Does the original Game Boy game "Tetris" have a battery memory inside the cartridge?

When I was a kid, I traded my NES for a Game Boy with a sketchy kid in school. He essentially scammed me into believing that I was gonna get tons of games, but when we got home to my house, he just pulled up two pirate cartridges from China, each loaded with a bunch of random games (and many duplicates), selectable in a list upon boot. (I did not grasp the concept of piracy whatsoever at that age.)

Anyway, the point I'm trying to make is that I never owned the actual Tetris cartridge, so I'm unsure if my copy is identical in function to the original game. I have tried for a longer time now to find this information online, without any luck.

What made me start thinking about this is the fact that while the game allows you to enter three hi-score names for each difficulty setting, they are all erased as soon as I shut down the Game Boy. I believe that whoever made the pirate carts sometime in the early 1990s must have picked titles which don't require saving/loading (and thus a battery), but the fact that Tetris has such a "hi-score table" feature makes me wonder if the game is expecting a battery inside the cartridge after all.

It seems ridiculous to me to enter your name and then have it only last until the next time you turn the Game Boy off. I basically refuse to believe that this was the intention by Nintendo, but I'm not at all sure. They could have had the mentality that "games are supposed to have hi-score tables" or something. Or maybe they thought that all the kids playing for hi-score will want the winner to only have the "trophy" until the next recess? Nintendo saving a little money on each cartridge?
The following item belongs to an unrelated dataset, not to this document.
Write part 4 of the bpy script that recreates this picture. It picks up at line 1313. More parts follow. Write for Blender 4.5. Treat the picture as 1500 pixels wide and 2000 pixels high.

My honest best guess is that yes, the game did have a battery memory, and my pirate copy author simply didn't care about this or maybe didn't realize it? I doubt they modified any of the game ROMs. (Although that seems like it would freeze/hang when trying to save to the nonexistent battery memory...)

Would love to finally be able to put this to rest.


Solution 1:

The answer is no. As you can see from this page (and in the picture below), which shows the internals of the game boy Tetris cartridge, there's no battery inside, so the game doesn't have any kind of battery backup.

Picture of inside of cartridge

Solution 2:

The original 'Game Boy' version of Tetris released in 1989, did not have battery backup.

However, the updated version for the Game Boy Color, Tetris DX (released in 1998/99), is backwards-compatible with the original Game Boy, and does feature battery backed high-scores:

developed by Nintendo and released in Japan on October 21, 1998, in North America on November 18, 1998, and in Europe and Australia in 1999. Tetris DX features battery-saved high scores and three player profiles...
Tetris (Game Boy) - Wikipedia

Solution 3:

My Japanese copy erases it every time i turn it off, not sure about the PAL and NA versions though.